Freeholders board may offer new path to city-county merger

Freeholders board may offer new path to city-county merger

CITY HALL – Volunteers on a proposed Board of Freeholders soon may start a new process of developing a way for St. Louis and St. Louis County to end their 143-year-old “Great Divorce.”

The Municipal League of Metro St. Louis has turned in most of the signatures needed to establish a Board of Freeholders that could recommend changes in the relationship between the city and the county. After that, city and county residents would vote on the recommendations. A majority of both city and county voters would be needed for approval.

After the required petitions are certified, the mayor has 10 days to appoint nine freeholders. During that time, the St. Louis Board of Aldermen must approve the mayor’s picks. Also within 10 days, the County Executive must appoint nine freeholders and get them approved by the County Council. No more than five members from the city or the county may be from the same political party. The governor also must nominate a freeholder. 

Because of the short time frame to appoint freeholders, Mayor Lyda Krewson wants to be ready with a list of candidates.

“I am committed to nominating a panel of knowledgeable, caring and thoughtful city voters who are committed to providing equitable and enhanced economic opportunities and safer neighborhoods for all,” the mayor wrote in a post on the city website and social media.

“We want to make sure that we have nine people that represent all the diverse interests in the city,” said Stephen Conway, the mayor’s chief of staff.

Krewson wrote, “This is a unique opportunity to serve our city. Please give it some thought, and volunteer if you are able.”

Those interested may find details on this website.

‘The mayor just wants to make sure that she has a fair amount of time to deliberate,” Conway said.

If the Board of Freeholders is established, it would take up the task formerly handled by the nonprofit Better Together.

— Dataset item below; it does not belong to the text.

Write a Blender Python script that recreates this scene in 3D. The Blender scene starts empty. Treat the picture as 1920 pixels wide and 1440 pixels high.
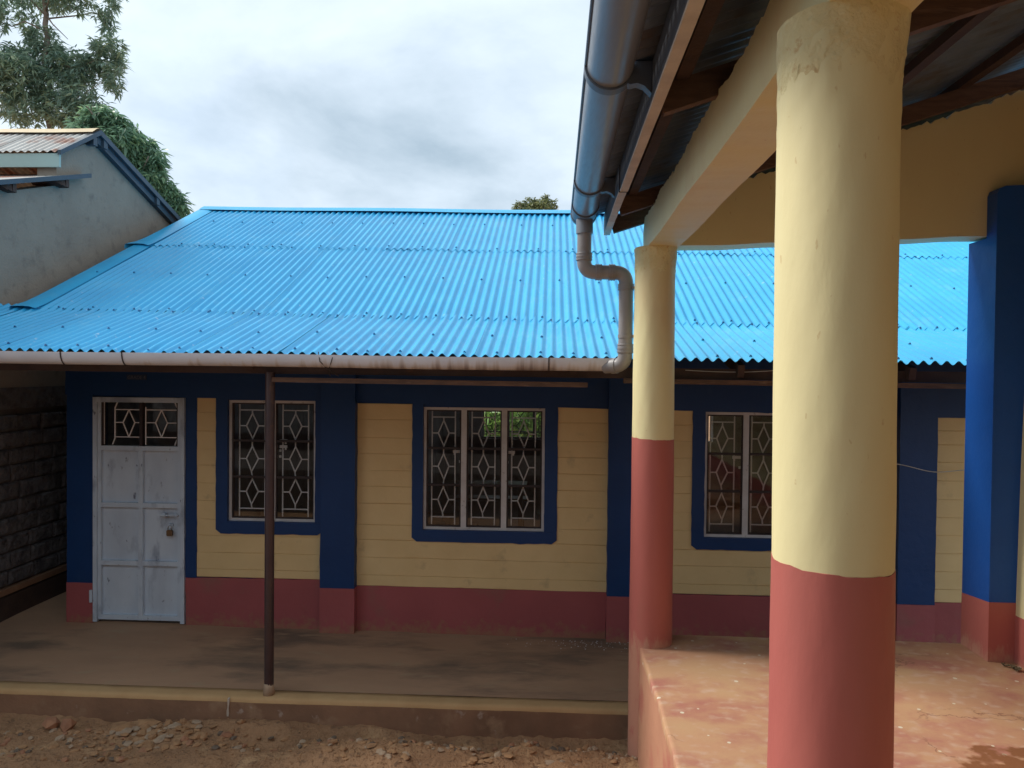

That group withdrew earlier this year a petition for a statewide vote. 

Pat Kelly, executive director of the Municipal League, said his group started working in January on an initiative petition for a Board of Freeholders. The state Constitution says a number of voters equal to three percent of those who voted in the most recent governor’s race have to sign petitions in the city and county in order for the petitions to be validated. That amounts to 15,500 certified signatures in the county and 4,000 in the city. 

The group hopes to submit all the signatures for a final count in September. After that, the Board of Freeholders may meet for up to 12 months. There must be a majority vote in the city and the county before a proposal is accepted. 

The league’s position has been that it should at least look at what it would take for the city to enter the county as a municipality, Kelly said. 

Better Together didn’t really have a public process, Kelly said. “It was not only inappropriate, it was plain undemocratic and un-American.”

If everything takes the maximum amount of time, the earliest something could go on the ballot would be 2022, Kelly said.

The city split from the county in the “Great Divorce” of 1876.